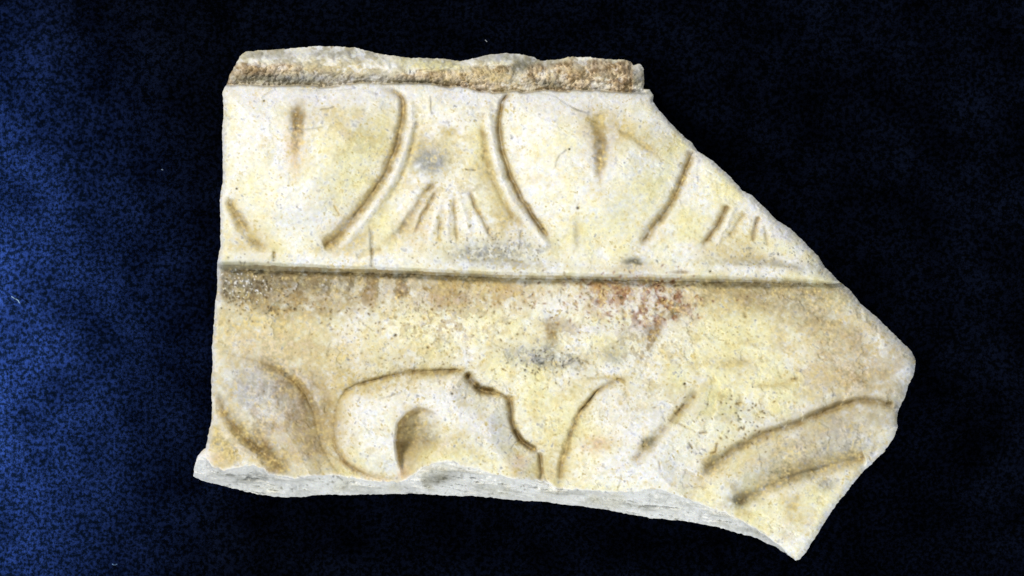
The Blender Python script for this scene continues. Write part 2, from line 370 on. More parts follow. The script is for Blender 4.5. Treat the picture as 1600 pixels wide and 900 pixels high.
# edge grooves with settled dirt and some painted shadow lines
stroke([(365,562),(405,566),(438,582),(468,606),(486,636),(496,668),(503,700),(520,728)], 7, 6, BROWN, 0.75, 1.9, (0.35, 0.3), w2=11)
stroke([(440,580),(466,602),(484,630),(492,655)], 3.4, 3, BROWN, 0.7, 1.3, (0.3, 0.3))
stroke([(333,612),(350,645),(376,677),(408,704),(444,738)], 7, 10, BROWN, 0.70, 1.5, (0.1, 0.05), w2=12)  # this stroke and the next: groove dirt plus its painted shadow line
stroke([(375,680),(400,700),(436,714)], 6, 5, GREEN, 0.75, 1.4, (0.2, 0.2))
stroke([(522,650),(520,680),(530,708),(552,732),(590,748),(626,755)], 5, 5, PINK, 0.75, 1.6, (0.3, 0.1))
stroke([(500,610),(510,640),(512,668),(514,700),(530,725)], 11, 5, OCHRE, 0.8, 1.5, (0.3, 0.3)); stroke([(499,645),(505,668),(508,695)], 7, 3, BROWN, 0.6, 1.4, (0.3, 0.3))
stroke([(525,640),(536,616),(560,600),(600,590),(640,582),(690,579),(724,580)], 3.5, 3, OCHRE, 0.80, 1.6, (0.2, 0.05))
stroke([(655,584),(690,584),(715,578)], 3, 2, BROWN, 0.6, 1.3)
stroke([(590,625),(612,618),(632,612)], 1.5, 1, GREY, 0.5, 1.2)
stroke([(728,580),(736,594),(748,606),(764,612),(776,613)], 6.5, 12, BROWN, 0.95, 1.2, (0.12, 0.15))
stroke([(742,600),(752,609),(762,613)], 4, 6, DARK, 0.95, 1.0, (0.3, 0.3))
stroke([(758,608),(778,614),(796,622)], 4, 5, OCHRE, 0.7, 1.3)
stroke([(797,616),(798,640),(801,662),(811,683),(827,697),(842,704)], 4.5, 9, BROWN, 0.82, 1.2, (0.05, 0.1))
stroke([(801,662),(809,682),(822,694),(836,702)], 3.6, 7, DARK, 0.80, 1.0, (0.3, 0.3))  # dark line paints the shadow to the right of the lobe
stroke([(844,704),(845,730),(844,752)], 3.5, 5, BROWN, 0.55, 1.4, (0.1, 0.05))
stroke([(985,588),(955,598),(932,613),(910,638),(893,672),(883,705),(876,735),(872,762)], 4.2, 5, BROWN, 0.60, 1.4, (0.15, 0.15))
stroke([(940,606),(920,626),(903,650)], 2.6, 4, DARK, 0.50, 1.1, (0.3, 0.3))
stroke([(888,690),(880,720),(874,750)], 6, 2, OCHRE, 0.75, 1.4, (0.3, 0.1))
stroke([(915,590),(955,590),(980,598)], 2.6, 2, OCHRE, 0.8, 1.3)
stroke([(1092,604),(1070,636),(1042,665),(1015,695),(984,726)], 7, 6, BROWN, 0.42, 1.3, (0.1, 0.12), w2=9)
stroke([(1070,630),(1055,648)], 3, 2, BROWN, 0.8, 1.3); blot(1012, 692, 12, 8, -30, GREEN, 0.7)
stroke([(1398,634),(1350,626),(1305,637),(1255,658),(1185,683),(1132,713),(1088,751)], 6, 7, BROWN, 0.48, 1.5, (0.02, 0.08), w2=8)
stroke([(1340,628),(1290,640),(1255,655)], 5, 2, BROWN, 0.45, 1.5)
stroke([(1120,705),(1100,730)], 6, 2, OCHRE, 0.7, 1.5); blot(1110, 725, 14, 8, -40, GREEN, 0.45)
stroke([(1352,714),(1315,722),(1270,734),(1220,752),(1180,770),(1145,789)], 11, 9, BROWN, 0.42, 1.3, (0.02, 0.08), w2=11)
stroke([(1215,738),(1270,722),(1340,708)], 9, 2, OCHRE, 0.75, 1.6); blot(1155, 780, 18, 11, -20, GREEN, 0.75, 0.8); blot(1250, 742, 30, 8, -15, GREEN, 0.45)
stroke([(1180,602),(1215,600),(1250,590)], 3, 1.5, OCHRE, 0.5, 1.5)
stroke([(880,573),(900,560),(925,570)], 1.5, 1.5, GREY, 0.7, 1.3); stroke([(865,572),(890,568),(905,558),(908,548)], 1.6, 1.2, GREY, 0.7, 1.3)
stroke([(1031,718),(1031,734)], 1.3, 1.5, BROWN, 0.6, 1.2)
stroke([(1075,690),(1083,702)], 1.8, 2, DARK, 0.8, 1.1); stroke([(1092,676),(1106,674)], 2, 2, BROWN, 0.8, 1.1)
stroke([(1122,690),(1118,705),(1108,708)], 1.8, 2, BROWN, 0.8, 1.1); stroke([(1055,660),(1072,666)], 1.8, 1.5, BROWN, 0.5, 1.2)
stroke([(1304,690),(1315,672)], 4, 1, GREY, 0.45, 1.4)

blot(1330, 570, 70, 60, 30, np.array([0.62, 0.50, 0.32]), 0.42, 0.8); blot(1290, 690, 90, 36, -22, np.array([0.60, 0.53, 0.40]), 0.5, 0.7)
blot(450, 650, 42, 60, -25, np.array([0.55, 0.45, 0.32]), 0.55, 0.8); blot(395, 610, 45, 36, 20, np.array([0.55, 0.54, 0.53]), 0.55, 0.8)
blot(430, 540, 110, 26, 0, np.array([0.66, 0.54, 0.34]), 0.40, 0.9); blot(1240, 475, 100, 30, 15, np.array([0.55, 0.46, 0.27]), 0.40, 1.2)
blot(504, 650, 26, 70, -10, BROWN, 0.30, 0.9); blot(478, 615, 22, 40, -30, BROWN, 0.28, 0.9); blot(475, 690, 36, 40, -20, np.array([0.58, 0.46, 0.30]), 0.5, 0.8)
blot(360, 700, 30, 30, 0, OCHRE, 0.5, 0.9); blot(410, 700, 30, 14, 35, BROWN, 0.5, 0.8); blot(1230, 735, 70, 12, -16, BROWN, 0.2, 1.0); blot(1320, 700, 40, 20, -16, GREY, 0.2, 1.0)
blot(545, 590, 26, 26, 0, OCHRE, 0.6, 1.0); blot(905, 600, 24, 14, -40, OCHRE, 0.25, 1.0)
# the drilled hollow in the middle leaf: steep on its left, rising gently to the right
sl = window(590, 620, 740, 780)
xx, yy = X[sl], Y[sl]
wall = np.interp(yy, [630, 645, 660, 690, 720, 760], [655, 634, 621, 617, 620, 632])
cr = np.interp(yy, [630, 645, 665, 690, 715, 755], [0, 12, 24, 28, 20, 0])
rt = np.interp(yy, [636, 660, 700, 745], [670, 700, 700, 660])
f = sstep(-3, 7, xx - wall) * (1 - sstep(0.25, 1.05, (xx - wall) / np.maximum(rt - wall, 10)))
H[sl] -= cr * f * 1.15
tint(0.9 * sstep(-2, 3, xx - wall) * np.exp(-((xx - wall) / 19) ** 2) * np.clip(cr / 18, 0, 1), BROWN, sl)  # brown of the left wall, its shadow painted in with it
tint(0.75 * sstep(-2, 6, xx - wall) * np.exp(-((xx - wall) / 38) ** 2) * np.clip(cr / 18, 0, 1), OCHRE, sl)
dx = (xx - 655) / 34; dy = (yy - 678) / 40
H[sl] -= 9 * np.exp(-(dx * dx + dy * dy) ** 1.5)
tint(0.62 * np.exp(-(((xx - 640) / 24) ** 2 + ((yy - 680) / 38) ** 2) ** 1.4) * np.clip(0.9 + 0.5 * n3[sl] + 0.3 * ng[sl], 0, 1.2), BROWN, sl)
stroke([(624,668),(632,654),(646,644),(662,642),(680,650)], 4, 3, BROWN, 0.6, 1.6)
blot(668, 680, 14, 20, 30, GREY, 0.55, 1.3); blot(628, 738, 12, 14, 0, PINK, 0.6)

# ------------------------------------------------------------------ worn, granular surface
up = (Y > TF + 2) & (Y < T1)
near = np.exp(-np.clip(Y - T2, 0, 400) / 26.0) * (Y > T2)
gran = np.where(up, 0.35, 0.6) + 1.3 * near
H += gran * (0.5 * n4 + 0.6 * n3) * (0.45 + 1.1 * np.clip(n2 + 0.4, 0, 1)) + 1.6 * n2 + 2.0 * fbm(X, Y, 60, 888, 2)
# strip of the ledge face: grey-green dirt, with the ledge's thin shadow painted along its corner
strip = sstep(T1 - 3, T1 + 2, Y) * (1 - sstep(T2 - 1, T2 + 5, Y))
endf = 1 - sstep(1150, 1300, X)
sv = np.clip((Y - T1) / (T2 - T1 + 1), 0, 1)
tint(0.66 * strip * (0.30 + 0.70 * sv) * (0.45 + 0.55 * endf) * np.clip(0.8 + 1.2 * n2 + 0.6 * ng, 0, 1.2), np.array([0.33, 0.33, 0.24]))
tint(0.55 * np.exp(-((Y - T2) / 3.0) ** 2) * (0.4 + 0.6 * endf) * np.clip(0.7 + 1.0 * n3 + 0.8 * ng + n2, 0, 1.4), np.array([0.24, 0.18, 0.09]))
tint(0.42 * near * np.clip(0.65 + 0.8 * n3 + 0.9 * ng + 0.8 * n2, 0, 1.4), BROWN)
tint(0.35 * near * np.clip(nh - 0.3, 0, 1), np.array([0.86, 0.76, 0.52]))
# pits and flecks
rs = np.random.RandomState(11)
def flecks(n, cx, cy, rx, ry, c, r0=0.8, r1=1.9, dep=1.5, st=0.8):
    for _ in range(n):
        x = cx + rs.randn() * rx; y = cy + rs.randn() * ry; r = rs.uniform(r0, r1)
        a = rs.uniform(0, 3.14); el = rs.uniform(1, 2.2)
        s_ = window(x - 9, y - 9, x + 9, y + 9)
        if X[s_].size == 0: continue
        dx = X[s_] - x; dy = Y[s_] - y
        p = (dx * math.cos(a) + dy * math.sin(a)) / el; q = -dx * math.sin(a) + dy * math.cos(a)
        g = np.exp(-(p * p + q * q) / (r * r))
        H[s_] -= dep * g; tint(st * g, c, s_)
flecks(260, 640, 470, 170, 22, BROWN); flecks(120, 390, 450, 35, 18, DARK, 0.8, 1.6); flecks(70, 380, 446, 22, 12, WHITE, 0.7, 1.2, -1.0)
flecks(240, 760, 530, 150, 45, BROWN, 0.7, 1.5, 1, 0.6); flecks(150, 980, 465, 80, 20, RUST, 0.9, 2.2); flecks(60, 1035, 465, 22, 16, RUST, 1.2, 2.8)
flecks(60, 860, 565, 30, 12, DARK, 0.7, 1.6); flecks(45, 1150, 655, 35, 28, BROWN, 1.0, 2.0); flecks(16, 1160, 650, 22, 20, DARK, 0.9, 1.6)
flecks(160, 1180, 500, 120, 50, OCHRE, 0.9, 2.2, 1, 0.6); flecks(90, 770, 390, 50, 16, DARK, 0.6, 1.3, 1, 0.6); flecks(90, 1220, 410, 60, 16, GREY, 0.7, 1.5)
flecks(260, 640, 270, 200, 80, OCHRE, 0.7, 1.7, 0.6, 0.5); flecks(120, 980, 680, 80, 40, OCHRE, 0.8, 2, 0.8, 0.5); flecks(90, 1280, 690, 70, 30, GREY, 0.8, 1.8, 0.8, 0.5)
flecks(130, 440, 650, 50, 50, OCHRE, 0.8, 2, 0.8, 0.6); flecks(70, 600, 580, 80, 20, BROWN, 0.7, 1.5, 0.9, 0.6); flecks(120, 1100, 380, 70, 25, OCHRE, 0.8, 2, 0.8, 0.5)
flecks(300, 820, 560, 260, 90, OCHRE, 0.8, 2.2, 0.8, 0.45); flecks(90, 700, 620, 120, 60, OCHRE, 0.8, 1.6, 0.8, 0.6)
for (x, y, r) in [(461,483,2.2),(618,524,2.4),(669,543,2.4),(707,615,2.6),(972,465,3.0),(413,158,1.6),(370,295,1.6),(903,325,2.2),(1110,424,2),(890,233,1.5),(1070,600,2)]:
    s_ = window(x - 12, y - 12, x + 12, y + 12); g = np.exp(-((X[s_] - x) ** 2 + (Y[s_] - y) ** 2) / (r * r))
    H[s_] -= 4 * g; tint(0.9 * g, DARK, s_)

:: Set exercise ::
Set down, exactly and alone, the run of lines from the line that has "endf = 1 - sstep(1150, 1300, X)" to the line that has "tint(0.66 * strip".

:: Reply to the exercise ::
endf = 1 - sstep(1150, 1300, X)
sv = np.clip((Y - T1) / (T2 - T1 + 1), 0, 1)
tint(0.66 * strip * (0.30 + 0.70 * sv) * (0.45 + 0.55 * endf) * np.clip(0.8 + 1.2 * n2 + 0.6 * ng, 0, 1.2), np.array([0.33, 0.33, 0.24]))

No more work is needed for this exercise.